Information shown:
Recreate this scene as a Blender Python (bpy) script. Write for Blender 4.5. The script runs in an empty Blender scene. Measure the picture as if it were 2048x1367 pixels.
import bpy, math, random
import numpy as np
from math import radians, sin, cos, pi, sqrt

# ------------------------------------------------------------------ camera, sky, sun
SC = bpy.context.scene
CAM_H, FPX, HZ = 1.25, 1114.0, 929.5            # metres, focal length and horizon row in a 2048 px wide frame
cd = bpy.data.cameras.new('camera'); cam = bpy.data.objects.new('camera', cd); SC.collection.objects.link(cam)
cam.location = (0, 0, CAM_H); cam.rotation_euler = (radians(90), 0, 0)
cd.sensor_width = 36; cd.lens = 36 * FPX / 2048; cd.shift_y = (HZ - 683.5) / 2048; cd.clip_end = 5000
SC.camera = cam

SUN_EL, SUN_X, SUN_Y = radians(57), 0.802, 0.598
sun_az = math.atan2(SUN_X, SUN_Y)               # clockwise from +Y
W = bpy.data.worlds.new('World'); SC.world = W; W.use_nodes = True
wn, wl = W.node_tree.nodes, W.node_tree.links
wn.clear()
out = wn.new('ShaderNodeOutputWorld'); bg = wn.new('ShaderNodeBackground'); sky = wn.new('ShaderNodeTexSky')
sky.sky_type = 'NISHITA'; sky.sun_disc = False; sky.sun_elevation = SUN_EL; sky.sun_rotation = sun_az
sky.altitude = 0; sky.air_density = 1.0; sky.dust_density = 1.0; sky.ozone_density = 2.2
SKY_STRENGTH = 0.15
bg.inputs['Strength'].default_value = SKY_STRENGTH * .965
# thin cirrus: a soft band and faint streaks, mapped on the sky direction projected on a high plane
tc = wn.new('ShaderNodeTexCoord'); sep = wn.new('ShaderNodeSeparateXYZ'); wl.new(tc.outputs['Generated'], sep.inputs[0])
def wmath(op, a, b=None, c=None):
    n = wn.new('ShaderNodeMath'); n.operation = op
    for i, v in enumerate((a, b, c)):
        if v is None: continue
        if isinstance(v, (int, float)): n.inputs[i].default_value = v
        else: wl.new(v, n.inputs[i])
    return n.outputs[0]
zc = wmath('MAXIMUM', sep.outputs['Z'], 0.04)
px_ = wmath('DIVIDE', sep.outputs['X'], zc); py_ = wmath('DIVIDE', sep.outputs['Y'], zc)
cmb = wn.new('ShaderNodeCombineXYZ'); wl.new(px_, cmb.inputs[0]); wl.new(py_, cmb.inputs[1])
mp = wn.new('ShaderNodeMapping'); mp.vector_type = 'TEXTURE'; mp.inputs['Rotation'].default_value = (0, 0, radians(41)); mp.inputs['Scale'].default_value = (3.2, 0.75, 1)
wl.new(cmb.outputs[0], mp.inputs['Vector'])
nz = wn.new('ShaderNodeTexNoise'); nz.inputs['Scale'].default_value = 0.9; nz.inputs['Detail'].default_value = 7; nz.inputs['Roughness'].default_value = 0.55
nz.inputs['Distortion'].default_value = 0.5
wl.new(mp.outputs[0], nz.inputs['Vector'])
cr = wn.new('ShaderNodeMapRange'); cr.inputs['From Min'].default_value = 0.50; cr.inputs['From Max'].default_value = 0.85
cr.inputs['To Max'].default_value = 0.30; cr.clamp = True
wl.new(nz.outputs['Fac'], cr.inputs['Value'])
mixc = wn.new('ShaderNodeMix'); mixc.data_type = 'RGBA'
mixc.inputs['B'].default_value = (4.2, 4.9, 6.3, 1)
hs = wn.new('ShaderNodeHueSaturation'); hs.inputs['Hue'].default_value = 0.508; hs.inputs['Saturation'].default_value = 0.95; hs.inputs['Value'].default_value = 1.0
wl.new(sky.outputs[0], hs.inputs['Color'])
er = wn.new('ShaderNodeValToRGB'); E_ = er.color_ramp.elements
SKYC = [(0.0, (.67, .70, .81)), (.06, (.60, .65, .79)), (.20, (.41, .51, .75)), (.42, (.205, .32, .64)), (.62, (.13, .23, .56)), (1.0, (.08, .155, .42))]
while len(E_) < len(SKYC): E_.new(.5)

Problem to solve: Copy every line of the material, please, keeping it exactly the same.

The response:
Recreate this scene as a Blender Python (bpy) script. Write for Blender 4.5. The script runs in an empty Blender scene. Measure the picture as if it were 2048x1367 pixels.
import bpy, math, random
import numpy as np
from math import radians, sin, cos, pi, sqrt

# ------------------------------------------------------------------ camera, sky, sun
SC = bpy.context.scene
CAM_H, FPX, HZ = 1.25, 1114.0, 929.5            # metres, focal length and horizon row in a 2048 px wide frame
cd = bpy.data.cameras.new('camera'); cam = bpy.data.objects.new('camera', cd); SC.collection.objects.link(cam)
cam.location = (0, 0, CAM_H); cam.rotation_euler = (radians(90), 0, 0)
cd.sensor_width = 36; cd.lens = 36 * FPX / 2048; cd.shift_y = (HZ - 683.5) / 2048; cd.clip_end = 5000
SC.camera = cam

SUN_EL, SUN_X, SUN_Y = radians(57), 0.802, 0.598
sun_az = math.atan2(SUN_X, SUN_Y)               # clockwise from +Y
W = bpy.data.worlds.new('World'); SC.world = W; W.use_nodes = True
wn, wl = W.node_tree.nodes, W.node_tree.links
wn.clear()
out = wn.new('ShaderNodeOutputWorld'); bg = wn.new('ShaderNodeBackground'); sky = wn.new('ShaderNodeTexSky')
sky.sky_type = 'NISHITA'; sky.sun_disc = False; sky.sun_elevation = SUN_EL; sky.sun_rotation = sun_az
sky.altitude = 0; sky.air_density = 1.0; sky.dust_density = 1.0; sky.ozone_density = 2.2
SKY_STRENGTH = 0.15
bg.inputs['Strength'].default_value = SKY_STRENGTH * .965
# thin cirrus: a soft band and faint streaks, mapped on the sky direction projected on a high plane
tc = wn.new('ShaderNodeTexCoord'); sep = wn.new('ShaderNodeSeparateXYZ'); wl.new(tc.outputs['Generated'], sep.inputs[0])
def wmath(op, a, b=None, c=None):
    n = wn.new('ShaderNodeMath'); n.operation = op
    for i, v in enumerate((a, b, c)):
        if v is None: continue
        if isinstance(v, (int, float)): n.inputs[i].default_value = v
        else: wl.new(v, n.inputs[i])
    return n.outputs[0]
zc = wmath('MAXIMUM', sep.outputs['Z'], 0.04)
px_ = wmath('DIVIDE', sep.outputs['X'], zc); py_ = wmath('DIVIDE', sep.outputs['Y'], zc)
cmb = wn.new('ShaderNodeCombineXYZ'); wl.new(px_, cmb.inputs[0]); wl.new(py_, cmb.inputs[1])
mp = wn.new('ShaderNodeMapping'); mp.vector_type = 'TEXTURE'; mp.inputs['Rotation'].default_value = (0, 0, radians(41)); mp.inputs['Scale'].default_value = (3.2, 0.75, 1)
wl.new(cmb.outputs[0], mp.inputs['Vector'])
nz = wn.new('ShaderNodeTexNoise'); nz.inputs['Scale'].default_value = 0.9; nz.inputs['Detail'].default_value = 7; nz.inputs['Roughness'].default_value = 0.55
nz.inputs['Distortion'].default_value = 0.5
wl.new(mp.outputs[0], nz.inputs['Vector'])
cr = wn.new('ShaderNodeMapRange'); cr.inputs['From Min'].default_value = 0.50; cr.inputs['From Max'].default_value = 0.85
cr.inputs['To Max'].default_value = 0.30; cr.clamp = True
wl.new(nz.outputs['Fac'], cr.inputs['Value'])
mixc = wn.new('ShaderNodeMix'); mixc.data_type = 'RGBA'
mixc.inputs['B'].default_value = (4.2, 4.9, 6.3, 1)
hs = wn.new('ShaderNodeHueSaturation'); hs.inputs['Hue'].default_value = 0.508; hs.inputs['Saturation'].default_value = 0.95; hs.inputs['Value'].default_value = 1.0
wl.new(sky.outputs[0], hs.inputs['Color'])
er = wn.new('ShaderNodeValToRGB'); E_ = er.color_ramp.elements
SKYC = [(0.0, (.67, .70, .81)), (.06, (.60, .65, .79)), (.20, (.41, .51, .75)), (.42, (.205, .32, .64)), (.62, (.13, .23, .56)), (1.0, (.08, .155, .42))]
while len(E_) < len(SKYC): E_.new(.5)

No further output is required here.